Do you see this trend, too?
Of course. It's really pretty simple.
Originally (20 years ago) the revenue models of internet content were overblown. Publishers considered online to be an add-on or adjunct to proper print material, so everything on the net was free.
Today almost all publishers of written content strain to create working revenue models. A LOT of print magazines and quite a few online portals are on the ropes.
Example: The big thing in newbie freelance writer circles is to write for the Huffington Post for free for the byline (the credit line which names the writer.) I hate HuffPo's politics in general and they basically get their content from slaves, so go figure the degree of journalistic rigor.
In some ways single person created blogs are a more reliable news source than major outlets, because journalism is pretty much dying due to lack of funding due to the rot of online revenue attrition.
The least obnoxious revenue demand I see is the sites demanding that I disable my ad blockers to view their content. Fine.
The paywalls, IMO, hurt the brands of major newspapers and mags more than they help them.
Private/incognito viewing mode is usually the easiest way to get around paywalls. The cookies are not just browser based - they use Flash cookies, too. The tracking info is lost when you shut down an incognito browser so that works best. So you can launch a private mode window in order to consume NYTimes content and when it maxes out the allowed free views, you just shut down the browser window. So far they seem to not go by IP addresses for paywalling.

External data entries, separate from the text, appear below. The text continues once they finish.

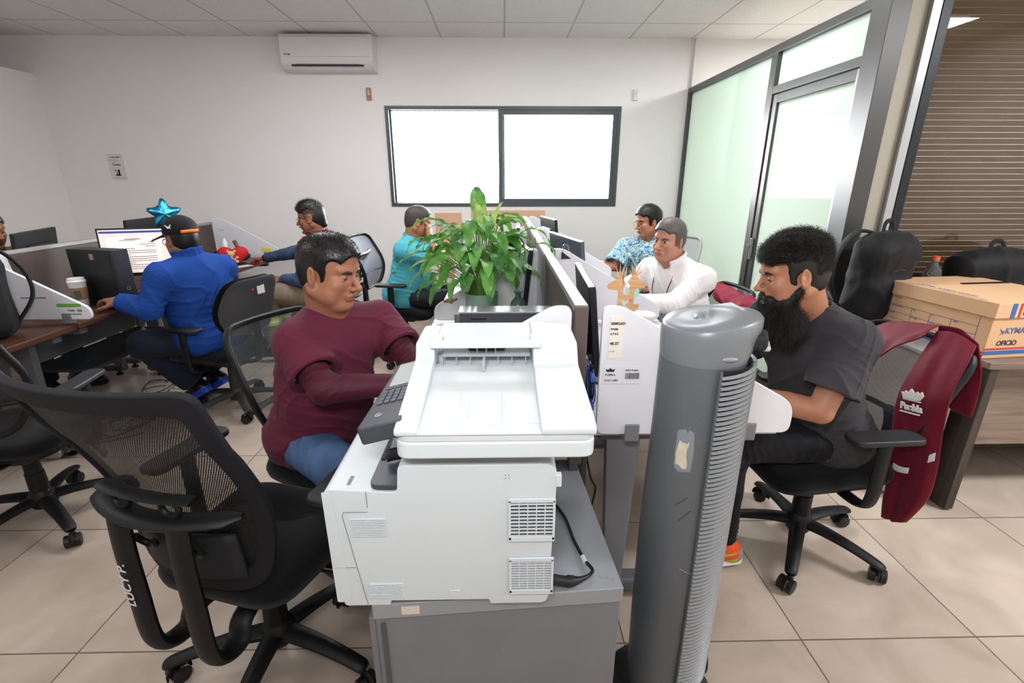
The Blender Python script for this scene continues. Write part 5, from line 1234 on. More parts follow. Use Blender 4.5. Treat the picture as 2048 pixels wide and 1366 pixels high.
# left row
monitor('lit monitor showing a text document in front of the blue-jacketed man', (-2.42, 3.36, DT), R(-72), .52, .32, 'e6d6d0', .55, 4, True, zc=.27)
monitor('black monitor behind the left partition, only its top edge showing at left', (-3.22, 3.42, DT), R(200), .56, .34, zc=.24, grp=None)
monitor('dark monitor top half hidden behind the blue star balloon', (-3.05, 4.25, DT), R(185), .50, .32, zc=.27)
def sff(label, loc, rz, l=.34, h_=.30, w_=.095, marks=True, silver=False):
    t = thing('desktop_computer', label, 'computer', loc, rz); MB().bx(-l / 2, l / 2 - .012, -w_ / 2, w_ / 2, .004, h_).out('case', M('pc_case', '17181b', .42, bump=(600, .06, .0003)), t, smooth=False, bevel=.003)
    f = MB().bx(l / 2 - .011, l / 2 + .008, -w_ / 2, w_ / 2, .004, h_, bev=.004).out('front_bezel', M('pc_bezel', '2a2b31', .35), t, smooth=False)
    b = MB(); b.bx(l / 2 + .008, l / 2 + .010, -.03, -.012, h_ - .09, h_ - .02).out('drive_slot', M('slot_black', '08080a', .4), f, smooth=False)
    b = MB(); b.tube([(l / 2 + .009, .0 + .010 * math.cos(a), .10 + .010 * math.sin(a)) for a in np.linspace(0, 2 * PI, 16)[:-1]], .001, 5, closed=True); b.out('round_logo', M('logo_grey', 'a5a8ad', .4), f)
    MB().bx(-.0, .03, -w_ / 2 - .001, -w_ / 2, h_ - .06, h_ - .025).out('sticker', M('foil_sticker', 'a88a72', .4, .4), t, smooth=False)
    return t
sff('black slim desktop computer standing on the dark desk beside the coffee cup', (-2.475, 3.02, DT), R(-14), .34, .335, .10)
t = thing('desktop_computer', 'dark slim desktop computer lying behind the printer in front of the plant pot', 'computer', (.018, 2.02, DT))
MB().bx(-.20, .20, -.045, .05, .004, .198).out('case', M('pc_case2', '4a4d55', .3), t, smooth=False, bevel=.003); MB().bx(-.205, .205, -.05, .055, .198, .204).out('top_sheen', M('pc_top_sheen', 'b4b7bc', .2, .2), t, smooth=False, bevel=.001)  # pale sheet on top paints the light reflecting off the case
b = MB(); b.bx(-.152, -.090, -.049, -.045, .168, .180, bev=.002).out('handle_slot', M('slot_dark', '24262c', .4), t, smooth=False); MB().bx(-.165, -.163, -.047, -.045, .01, .19).out('seam', MATS['slot_dark'], t, smooth=False)
t = thing('clipboard', 'dark clipboard with silver edge leaning beside the printer lid', 'clipboard', (.165, 1.62, .965), R(12)); 
b = MB(); b.box((0, 0, .0), (.13, .20, .004), Euler((R(8), R(-24), R(-42))).to_matrix()); b.out('board', M('board_black', '1d1e22', .3), t, smooth=False); b = MB(); b.tube([(-.10, .03, -.035), (.075, -.03, .052)], .003, 6); b.out('metal_edge', chrome, t)
t2 = MB().bx(-.02, .10, -.09, .09, 0, .955 - DT).out('storage_box', M('box_pale', 'd5d5d8', .5), smooth=False, loc=(.10, 1.60, DT), bevel=.003); tag(t2, 'plain pale box behind the printer under the leaning clipboard', 'box')
b = MB(); b.grid(lambda u, v: Vector((-.06 + .12 * u, -.09 + .18 * v, .004 + .002 * math.sin(u * 3))), 4, 4); tag(b.out('notepad', M('paper_white', 'e4e4e4', .7), loc=(-.30, 2.30, DT), solid=.006), 'white notepad on the pale desk left of the torn divider', 'notepad')
tag(MB().bx(-.055, .055, -.15, .15, 0, .015, bev=.003).out('keyboard', M('kbd_black', '1b1c20', .5), smooth=False, loc=(-.24, 1.62, DT)), 'black keyboard on the pale desk under the maroon-shirted man\'s hands', 'keyboard')
tag(MB().bx(-.055, .055, -.18, .18, 0, .015, bev=.003).out('keyboard', M('kbd_black', '1b1c20', .5), smooth=False, loc=(.66, 1.62, DT)), 'black keyboard on the desk under the bearded man\'s hands', 'keyboard')
# cables between partition and divider
cbm = M('cable_blue', '3b63b5', .45)
cs = thing('cable_bundle', 'blue and black cables hanging between brown partition and white divider', 'cables', (.262, 1.36, .75)); rr = random.Random(4)
for i in range(10):
    b = MB(); x = .0 + rr.random() * .018; pts = [(x, rr.random() * .05, .16 - k * .08 + rr.random() * .02) for k in range(4)]; pts = [(p[0] + rr.uniform(-.006, .006), p[1] + rr.uniform(-.0, .05), p[2]) for p in pts]; b.tube(cr(pts, 5), .0028, 6); b.out('cable', cbm if i % 3 == 0 else MATS['cable_black'], cs)
for z in (.145, .05):
    b = MB(); b.box((.012, .02, z), (.016, .05, .022), None, .004); b.out('connector', cbm, cs, smooth=False)
cs = thing('cable_bundle', 'tangle of dark and blue-green cables on the floor under the left dark desk', 'cables', (-2.52, 3.1, 0)); cgn = M('cable_teal', '1f3a4a', .5); cwh = M('cable_white', 'b9b6b0', .5)
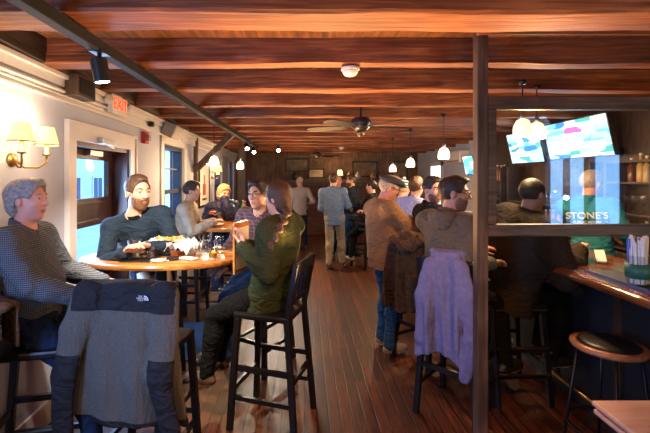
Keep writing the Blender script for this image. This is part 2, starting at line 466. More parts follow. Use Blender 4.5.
        if inner:
            C = Field(*bounds([nb], 0.15), h * .8)
            C.cone(nb - u * 0.06 + ff * .03, nb + u * 0.01, 0.062 * S, 0.060 * S, k=0)
            C.cut(nb + u * 0.025 * S, u); C.mesh('undershirt', MT[inner], root)
    if pants:
        lo2, hi2 = bounds([hip] + kn + an, 0.17); lo2[2] = max(lo2[2], min(an[0].z, an[1].z) - 0.06 * S); G = Field(lo2, hi2, h)
        G.ell(hip + u * 0.02 * S, (0.155 * S * wide + gp, 0.108 * S + gp + belly * .4, 0.13 * S), A, k=0.03); legs(G, gp)
        G.cut(hip + u * 0.09, u)
        G.folds(0.0045, 22, seed + 5); G.mesh('trousers', MT[pants], root)
    if shoes:
        for i in (0, 1):
            fv = (kpoles[i] if kpoles else f).copy(); fv.z = 0; fv = unit(fv); rv = Vector((fv.y, -fv.x, 0))
            a = an[i]; z0 = a.z - 0.085 * S
            G = Field(*bounds([a, a + fv * .16 - Vector((0, 0, .06))], 0.13), h)
            G.cone(a + Vector((0, 0, 0.02)), a - Vector((0, 0, .04)) - fv * .015, 0.045 * S, 0.042 * S, k=0.02)
            G.ell(a + fv * 0.06 * S - Vector((0, 0, 0.045 * S)), (0.045 * S, 0.135 * S, 0.042 * S), [rv, fv, Vector((0, 0, 1))], k=0.03)
            G.ell(a + fv * 0.12 * S - Vector((0, 0, 0.055 * S)), (0.046 * S, 0.07 * S, 0.033 * S), [rv, fv, Vector((0, 0, 1))], k=0.03)
            G.cut(Vector((0, 0, z0)), (0, 0, -1))
            if z0 < 0.02: G.cut(Vector((0, 0, 0.0)), (0, 0, -1))
            so = G.mesh('shoe', [MT[shoes], MT['sole']], root, lambda c, z=z0: (c[:, 2] < z + 0.022).astype(int))
    # face
    for s in (-1, 1):
        e = M(); R = Matrix((hr, hf, hu)).transposed()
        e.sphere(H(0.031 * s, 0.0725, 0.009), 0.0118 * S, R=R); e.cur = 1
        e.sphere(H(0.031 * s, 0.0790, 0.009), 0.0066 * S, n=10, m=6, R=R)
        obj('eye', e, [MT['eye_white'], MT['iris']], root, smooth=True)
        b = M(); b.tube([H(0.014 * s, 0.088, 0.030), H(0.032 * s, 0.087, 0.036), H(0.050 * s, 0.073, 0.031)], [0.0038 * S, 0.0048 * S, 0.003 * S], 8)
        obj('eyebrow', b, MT[hairm], root, smooth=True)
    hh = h * 0.8
    if hair and hair != 'none':
        G = Field(*bounds([hc], 0.19 * S if hair in ('short', 'crop', 'wavy') else 0.30), hh)
        th = {'short': 0.010, 'crop': 0.004, 'wavy': 0.016, 'bob': 0.020, 'pulled': 0.012}[hair]
        G.ell(H(0, -0.014, 0.032), (0.074 * S + th, 0.094 * S + th, 0.088 * S + th), HA, k=0.01)
        if hair == 'short': G.ell(H(0, 0.025, 0.098), (0.062, 0.070, 0.034), HA, k=0.03)
        if hair == 'wavy':
            G.ell(H(0, 0.05, 0.10), (0.06, 0.04, 0.03), HA, k=0.03); G.ell(H(0, -0.06, -0.03), (0.075, 0.05, 0.07), HA, k=0.03)
        if hair == 'bob':
            G.ell(H(0, -0.03, -0.04), (0.096, 0.095, 0.12), HA, k=0.03)
        if hair == 'pulled':
            G.ell(H(0, -0.05, -0.04), (0.075, 0.06, 0.09), HA, k=0.03)
        G.folds(0.004 if hair != 'crop' else 0.0015, 55 if hair != 'wavy' else 42, seed + 9, (1, 1, 1))
        # face opening and nape
        fz = {'short': 0.092, 'crop': 0.100, 'wavy': 0.084, 'bob': 0.080, 'pulled': 0.088}[hair]
        G.ell(H(0, 0.115, fz - 0.116), (0.104 * S, 0.090 * S, 0.122 * S), HA, k=0.006, op='sub')
        if hair == 'pulled': G.cut(H(0, 0, -.13), -hu)
        elif hair != 'bob':
            G.ell(H(0.085, 0.02, -0.045), (0.05, 0.055, 0.062), HA, k=0.006, op='sub'); G.ell(H(-0.085, 0.02, -0.045), (0.05, 0.055, 0.062), HA, k=0.006, op='sub')
            pz = -0.095 if hair == 'wavy' else -0.075 if hair != 'pulled' else -0.13
            G.cut(H(0, 0, pz), -hu)
        if hair == 'crop':
            G.ell(H(0, 0.10, 0.10), (0.07, 0.075, 0.06), HA, k=0.01, op='sub')
        G.mesh('hair', MT[hairm], root)
    if beard:
        G = Field(*bounds([H(0, .05, -.06)], 0.15), hh)
        G.ell(H(0, 0.030, -0.050), (0.064 * S, 0.066 * S, 0.076 * S), HA, k=0.02); G.ell(H(0, 0.054, -0.102), (0.032 * S, 0.030 * S, 0.024 * S), HA, k=0.02)
        G.cone(H(-.022, 0.088, -0.045), H(.022, 0.088, -0.045), 0.009 * S, 0.009 * S, k=0.01)
        G.folds(0.0015, 90, seed, (1, 1, 1))
        G.ell(H(0, 0.10, -0.004), (0.058 * S, 0.062 * S, 0.040 * S), HA, k=0.006, op='sub'); G.ell(H(0, 0.105, -0.060), (0.021 * S, 0.03 * S, 0.009 * S), HA, k=0.004, op='sub')
        G.cut(H(0, 0, -0.005), hu); G.cut(H(0, -0.002, 0), -hf)
        G.mesh('beard', MT[beard], root)
    if glasses:
        gl = M()
        for s in (-1, 1):
            gl.tube([H(0.033 * s + 0.026 * math.cos(a), 0.104 - 0.006 * abs(math.cos(a)), 0.006 + 0.019 * math.sin(a)) for a in [2 * PI * k / 16 for k in range(17)]], 0.0022 * S, 6, cap=False)
            gl.tube([H(0.058 * s, 0.098, 0.012), H(0.078 * s, 0.05, 0.012), H(0.080 * s, -0.02, 0.004)], 0.0022 * S, 6)
        gl.tube([H(-0.008, 0.106, 0.010), H(0.008, 0.106, 0.010)], 0.0022 * S, 6)
        obj('glasses', gl, MT['black_plastic'], root, smooth=True)
    J = dict(root=root, O=O, H=H, HA=HA, hr=hr, hf=hf, hu=hu, hip=hip, nb=nb, u=u, rr=rr, ff=ff, sh=sh, el=el, wr=wr, kn=kn, an=an, h=h, S=S, hc=hc, bounds=bounds)
    if cap == 'flat':
        G = Field(*bounds([hc + hu * .06], 0.19), hh)
        G.ell(H(0, -0.012, 0.080), (0.098, 0.125, 0.042), HA, k=0.02); G.ell(H(0, 0.03, 0.085), (0.088, 0.10, 0.035), HA, k=0.03)
        G.ell(H(0, 0.115, 0.066), (0.062, 0.045, 0.009), HA, k=0.012); G.cut(H(0, 0, 0.050), -hu)
        G.mesh('flat_cap', MT['cap_grey'], root)
    if cap == 'beanie':
        G = Field(*bounds([hc + hu * .06], 0.2), hh)
        G.ell(H(0, -0.016, 0.045), (0.092, 0.112, 0.108), HA, k=0.02); G.cut(H(0, 0.02, 0.045), -hu + hf * .35)
        hun = np.array(list(hu)); hcz = np.array(list(hc))
        G.mesh('beanie', [MT['beanie_green'], MT['beanie_white']], root, lambda c: ((np.floor(((c - hcz) @ hun) / 0.022).astype(int)) % 2))
        pm = M().sphere(H(0, -0.016, 0.165), 0.028); obj('pompom', pm, MT['beanie_white'], root, smooth=True)
    return J
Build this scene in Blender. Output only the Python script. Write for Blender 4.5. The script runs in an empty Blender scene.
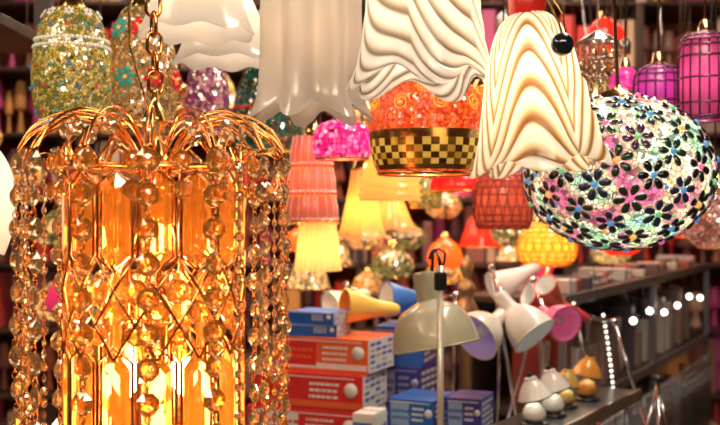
import bpy, math, random
from mathutils import Vector, Matrix
random.seed(7)
pi=math.pi
# ------------------------------------------------------------ materials
MATS={}
def nt(name):
    m=bpy.data.materials.new(name); m.use_nodes=True
    t=m.node_tree
    for n in list(t.nodes): t.nodes.remove(n)
    o=t.nodes.new('ShaderNodeOutputMaterial')
    return m,t,o
def addem(t,last,colsock,col,em):
    e=t.nodes.new('ShaderNodeEmission'); e.inputs[1].default_value=em
    if colsock: t.links.new(colsock,e.inputs[0])
    else: e.inputs[0].default_value=(*col,1)
    a=t.nodes.new('ShaderNodeAddShader'); t.links.new(last.outputs[0],a.inputs[0]); t.links.new(e.outputs[0],a.inputs[1]); return a
def plain(name,col,rough=.5,metal=0,em=0,emcol=None,coat=0,noise=0.0):
    if name in MATS: return MATS[name]
    m,t,o=nt(name)
    p=t.nodes.new('ShaderNodeBsdfPrincipled')
    p.inputs['Base Color'].default_value=(*col,1); p.inputs['Roughness'].default_value=rough
    p.inputs['Metallic'].default_value=metal; p.inputs['Coat Weight'].default_value=coat
    if em:
        p.inputs['Emission Color'].default_value=(*(emcol or col),1); p.inputs['Emission Strength'].default_value=em
    if noise:
        tc=t.nodes.new('ShaderNodeTexCoord')
        n=t.nodes.new('ShaderNodeTexNoise'); n.inputs['Scale'].default_value=14; n.inputs['Detail'].default_value=5
        t.links.new(tc.outputs['Object'],n.inputs['Vector'])
        r=t.nodes.new('ShaderNodeValToRGB')
        r.color_ramp.elements[0].color=(*[c*(1-noise) for c in col],1); r.color_ramp.elements[1].color=(*[min(1,c*(1+noise)) for c in col],1)
        r.color_ramp.elements[0].position=.3; r.color_ramp.elements[1].position=.7
        t.links.new(n.outputs['Fac'],r.inputs['Fac']); t.links.new(r.outputs['Color'],p.inputs['Base Color'])
    t.links.new(p.outputs[0],o.inputs[0])
    MATS[name]=m; return m
def thin(t,colsock,col,tl,gloss,rough=.2):
    d=t.nodes.new('ShaderNodeBsdfDiffuse'); tr=t.nodes.new('ShaderNodeBsdfTranslucent')
    for n in (d,tr):
        if colsock: t.links.new(colsock,n.inputs[0])
        else: n.inputs[0].default_value=(*col,1)
    mx=t.nodes.new('ShaderNodeMixShader'); mx.inputs[0].default_value=tl
    t.links.new(d.outputs[0],mx.inputs[1]); t.links.new(tr.outputs[0],mx.inputs[2])
    g=t.nodes.new('ShaderNodeBsdfGlossy'); g.inputs['Roughness'].default_value=rough
    m2=t.nodes.new('ShaderNodeMixShader'); m2.inputs[0].default_value=gloss
    t.links.new(mx.outputs[0],m2.inputs[1]); t.links.new(g.outputs[0],m2.inputs[2])
    return m2,g
def shade(name,col,em=.0,tl=.6,gloss=.08,emcol=None):
    if name in MATS: return MATS[name]
    m,t,o=nt(name); last,_=thin(t,None,col,tl,gloss)
    if em: last=addem(t,last,None,emcol or col,em)
    t.links.new(last.outputs[0],o.inputs[0]); MATS[name]=m; return m
def striped(name,stops,tl=.6,em=0.0):
    """ribbed glass: tint follows the modelled ribs (vertex attribute 'pat')"""
    m,t,o=nt(name)
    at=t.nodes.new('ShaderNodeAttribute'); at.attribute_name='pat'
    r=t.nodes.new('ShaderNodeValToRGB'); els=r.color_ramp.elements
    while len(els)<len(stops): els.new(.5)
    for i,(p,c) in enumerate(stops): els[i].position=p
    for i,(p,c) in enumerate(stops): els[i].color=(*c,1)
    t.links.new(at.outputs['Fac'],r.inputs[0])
    last,_=thin(t,r.outputs[0],None,tl,.07)
    if em: last=addem(t,last,r.outputs[0],None,em)
    t.links.new(last.outputs[0],o.inputs[0]); MATS[name]=m; return m
def mosaic(name,cols,scale=90,grout=(.05,.04,.03),em=.3,tl=.5,edge=.06,tint=None,gl=.22):
    """glass-chip mosaic: voronoi chips with grout, glossy and translucent"""
    if name in MATS: return MATS[name]
    m,t,o=nt(name)
    tc=t.nodes.new('ShaderNodeTexCoord')
    v=t.nodes.new('ShaderNodeTexVoronoi'); v.inputs['Scale'].default_value=scale
    v2=t.nodes.new('ShaderNodeTexVoronoi'); v2.feature='DISTANCE_TO_EDGE'; v2.inputs['Scale'].default_value=scale
    t.links.new(tc.outputs['Object'],v.inputs['Vector']); t.links.new(tc.outputs['Object'],v2.inputs['Vector'])
    sp=t.nodes.new('ShaderNodeSeparateColor'); t.links.new(v.outputs['Color'],sp.inputs[0])
    r=t.nodes.new('ShaderNodeValToRGB'); r.color_ramp.interpolation='CONSTANT'
    els=r.color_ramp.elements
    while len(els)<len(cols): els.new(.5)
    for i,c in enumerate(cols): els[i].position=i/len(cols)
    for i,c in enumerate(cols): els[i].color=(*c,1)
    t.links.new(sp.outputs[0],r.inputs[0]); CC=r.outputs[0]
    if tint:
        n=t.nodes.new('ShaderNodeTexNoise'); n.inputs['Scale'].default_value=17; n.inputs['Detail'].default_value=1; t.links.new(tc.outputs['Object'],n.inputs['Vector'])
        r2=t.nodes.new('ShaderNodeValToRGB'); e2=r2.color_ramp.elements
        while len(e2)<len(tint): e2.new(.5)
        for i,c in enumerate(tint): e2[i].position=.34+.32*i/(len(tint)-1)
        for i,c in enumerate(tint): e2[i].color=(*c,1)
        t.links.new(n.outputs['Fac'],r2.inputs[0])
        mm=t.nodes.new('ShaderNodeMix'); mm.data_type='RGBA'; mm.blend_type='MULTIPLY'; mm.inputs[0].default_value=1
        t.links.new(CC,mm.inputs[6]); t.links.new(r2.outputs[0],mm.inputs[7]); CC=mm.outputs[2]
    gt=t.nodes.new('ShaderNodeMath'); gt.operation='GREATER_THAN'; gt.inputs[1].default_value=edge
    t.links.new(v2.outputs['Distance'],gt.inputs[0])
    mc=t.nodes.new('ShaderNodeMix'); mc.data_type='RGBA'; mc.inputs[6].default_value=(*grout,1)
    t.links.new(gt.outputs[0],mc.inputs[0]); t.links.new(CC,mc.inputs[7])
    C=mc.outputs[2]
    last,g=thin(t,C,None,tl,gl,.12)
    geo=t.nodes.new('ShaderNodeNewGeometry')
    vm=t.nodes.new('ShaderNodeVectorMath'); vm.operation='SUBTRACT'; vm.inputs[1].default_value=(.5,.5,.5); t.links.new(v.outputs['Color'],vm.inputs[0])
    vs=t.nodes.new('ShaderNodeVectorMath'); vs.operation='SCALE'; vs.inputs['Scale'].default_value=.7; t.links.new(vm.outputs[0],vs.inputs[0])
    va=t.nodes.new('ShaderNodeVectorMath'); va.operation='ADD'; t.links.new(vs.outputs[0],va.inputs[0]); t.links.new(geo.outputs['Normal'],va.inputs[1])
    vn=t.nodes.new('ShaderNodeVectorMath'); vn.operation='NORMALIZE'; t.links.new(va.outputs[0],vn.inputs[0]); t.links.new(vn.outputs[0],g.inputs['Normal'])
    if em: last=addem(t,last,C,None,em)
    t.links.new(last.outputs[0],o.inputs[0]); MATS[name]=m; return m
def crystal(name,col,glass=.85,em=.0,tlc=None,gloss=.12):
    m,t,o=nt(name)
    p=t.nodes.new('ShaderNodeBsdfPrincipled'); p.inputs['Base Color'].default_value=(*col,1)
    p.inputs['Roughness'].default_value=.0; p.inputs['Transmission Weight'].default_value=1; p.inputs['IOR'].default_value=1.55
    tr=t.nodes.new('ShaderNodeBsdfTranslucent'); tr.inputs[0].default_value=(*(tlc or col),1)
    mx=t.nodes.new('ShaderNodeMixShader'); mx.inputs[0].default_value=1-glass
    t.links.new(p.outputs[0],mx.inputs[1]); t.links.new(tr.outputs[0],mx.inputs[2])
    g=t.nodes.new('ShaderNodeBsdfGlossy'); g.inputs['Roughness'].default_value=.04
    m3=t.nodes.new('ShaderNodeMixShader'); m3.inputs[0].default_value=gloss
    t.links.new(mx.outputs[0],m3.inputs[1]); t.links.new(g.outputs[0],m3.inputs[2]); last=m3
    if em: last=addem(t,last,None,tlc or col,em)
    t.links.new(last.outputs[0],o.inputs[0]); MATS[name]=m; return m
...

Youtube - I watch enough videos there that it's worth it to subscribe to Youtube Red, $11/mo with taxes, which for me is another cable subscription. Also that subscription bundles in streaming Google music. I object to Youtube's political meddling and censorship but for now avoiding the constant ad interruptions is worth it.
I won't ever pay a newspaper to read them online unless they do some kind of aggregation so that I get multiple papers for one periodic fee. Which they don't and won't.
The problem is that I don't make any one online paper my go-to source of news, so I wind up only viewing a few more times than the max allowed any one paper. I refuse to pay $10/mo to "The Dayton Daily News" when I may only read 10 articles a month there.